- [Instruction]:
Write out the data again in full, exactly as it reads.
- - - - -
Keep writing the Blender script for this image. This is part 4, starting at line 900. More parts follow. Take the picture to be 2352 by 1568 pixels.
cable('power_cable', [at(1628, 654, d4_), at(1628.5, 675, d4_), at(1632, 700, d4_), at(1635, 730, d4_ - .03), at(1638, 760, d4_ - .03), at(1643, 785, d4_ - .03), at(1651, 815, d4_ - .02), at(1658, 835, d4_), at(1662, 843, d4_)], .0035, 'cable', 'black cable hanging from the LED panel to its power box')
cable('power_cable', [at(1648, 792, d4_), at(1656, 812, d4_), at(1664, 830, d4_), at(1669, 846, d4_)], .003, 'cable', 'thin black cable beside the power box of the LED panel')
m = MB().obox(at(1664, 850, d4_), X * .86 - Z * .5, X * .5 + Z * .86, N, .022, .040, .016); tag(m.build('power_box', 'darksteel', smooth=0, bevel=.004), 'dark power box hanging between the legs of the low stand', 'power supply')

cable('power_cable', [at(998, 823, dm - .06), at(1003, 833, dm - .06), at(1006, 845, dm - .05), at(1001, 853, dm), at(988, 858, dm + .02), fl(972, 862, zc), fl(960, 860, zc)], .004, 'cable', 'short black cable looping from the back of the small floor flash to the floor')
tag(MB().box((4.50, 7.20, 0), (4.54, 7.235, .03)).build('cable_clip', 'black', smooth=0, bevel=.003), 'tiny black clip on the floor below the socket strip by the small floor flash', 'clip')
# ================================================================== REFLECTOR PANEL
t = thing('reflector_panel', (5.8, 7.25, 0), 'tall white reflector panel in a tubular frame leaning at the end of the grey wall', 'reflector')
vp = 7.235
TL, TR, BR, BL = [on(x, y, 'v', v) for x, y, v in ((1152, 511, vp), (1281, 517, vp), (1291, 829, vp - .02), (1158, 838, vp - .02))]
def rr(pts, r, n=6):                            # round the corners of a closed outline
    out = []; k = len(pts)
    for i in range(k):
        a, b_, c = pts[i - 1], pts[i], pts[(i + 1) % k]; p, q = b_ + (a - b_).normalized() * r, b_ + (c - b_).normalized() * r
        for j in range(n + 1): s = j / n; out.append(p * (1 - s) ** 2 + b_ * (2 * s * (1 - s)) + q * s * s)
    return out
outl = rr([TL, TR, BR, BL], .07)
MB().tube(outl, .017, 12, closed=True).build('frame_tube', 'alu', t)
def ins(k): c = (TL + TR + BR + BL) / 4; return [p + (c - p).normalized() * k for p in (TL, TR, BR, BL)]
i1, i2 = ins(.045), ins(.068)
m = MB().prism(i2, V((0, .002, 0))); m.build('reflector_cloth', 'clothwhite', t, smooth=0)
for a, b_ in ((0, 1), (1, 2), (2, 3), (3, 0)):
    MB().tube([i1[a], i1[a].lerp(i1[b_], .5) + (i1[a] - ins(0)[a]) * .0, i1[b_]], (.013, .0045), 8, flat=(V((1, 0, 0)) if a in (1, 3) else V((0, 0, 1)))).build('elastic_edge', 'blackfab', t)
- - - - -
- [Answer in full]:
Keep writing the Blender script for this image. This is part 4, starting at line 900. More parts follow. Take the picture to be 2352 by 1568 pixels.
cable('power_cable', [at(1628, 654, d4_), at(1628.5, 675, d4_), at(1632, 700, d4_), at(1635, 730, d4_ - .03), at(1638, 760, d4_ - .03), at(1643, 785, d4_ - .03), at(1651, 815, d4_ - .02), at(1658, 835, d4_), at(1662, 843, d4_)], .0035, 'cable', 'black cable hanging from the LED panel to its power box')
cable('power_cable', [at(1648, 792, d4_), at(1656, 812, d4_), at(1664, 830, d4_), at(1669, 846, d4_)], .003, 'cable', 'thin black cable beside the power box of the LED panel')
m = MB().obox(at(1664, 850, d4_), X * .86 - Z * .5, X * .5 + Z * .86, N, .022, .040, .016); tag(m.build('power_box', 'darksteel', smooth=0, bevel=.004), 'dark power box hanging between the legs of the low stand', 'power supply')

cable('power_cable', [at(998, 823, dm - .06), at(1003, 833, dm - .06), at(1006, 845, dm - .05), at(1001, 853, dm), at(988, 858, dm + .02), fl(972, 862, zc), fl(960, 860, zc)], .004, 'cable', 'short black cable looping from the back of the small floor flash to the floor')
tag(MB().box((4.50, 7.20, 0), (4.54, 7.235, .03)).build('cable_clip', 'black', smooth=0, bevel=.003), 'tiny black clip on the floor below the socket strip by the small floor flash', 'clip')
# ================================================================== REFLECTOR PANEL
t = thing('reflector_panel', (5.8, 7.25, 0), 'tall white reflector panel in a tubular frame leaning at the end of the grey wall', 'reflector')
vp = 7.235
TL, TR, BR, BL = [on(x, y, 'v', v) for x, y, v in ((1152, 511, vp), (1281, 517, vp), (1291, 829, vp - .02), (1158, 838, vp - .02))]
def rr(pts, r, n=6):                            # round the corners of a closed outline
    out = []; k = len(pts)
    for i in range(k):
        a, b_, c = pts[i - 1], pts[i], pts[(i + 1) % k]; p, q = b_ + (a - b_).normalized() * r, b_ + (c - b_).normalized() * r
        for j in range(n + 1): s = j / n; out.append(p * (1 - s) ** 2 + b_ * (2 * s * (1 - s)) + q * s * s)
    return out
outl = rr([TL, TR, BR, BL], .07)
MB().tube(outl, .017, 12, closed=True).build('frame_tube', 'alu', t)
def ins(k): c = (TL + TR + BR + BL) / 4; return [p + (c - p).normalized() * k for p in (TL, TR, BR, BL)]
i1, i2 = ins(.045), ins(.068)
m = MB().prism(i2, V((0, .002, 0))); m.build('reflector_cloth', 'clothwhite', t, smooth=0)
for a, b_ in ((0, 1), (1, 2), (2, 3), (3, 0)):
    MB().tube([i1[a], i1[a].lerp(i1[b_], .5) + (i1[a] - ins(0)[a]) * .0, i1[b_]], (.013, .0045), 8, flat=(V((1, 0, 0)) if a in (1, 3) else V((0, 0, 1)))).build('elastic_edge', 'blackfab', t)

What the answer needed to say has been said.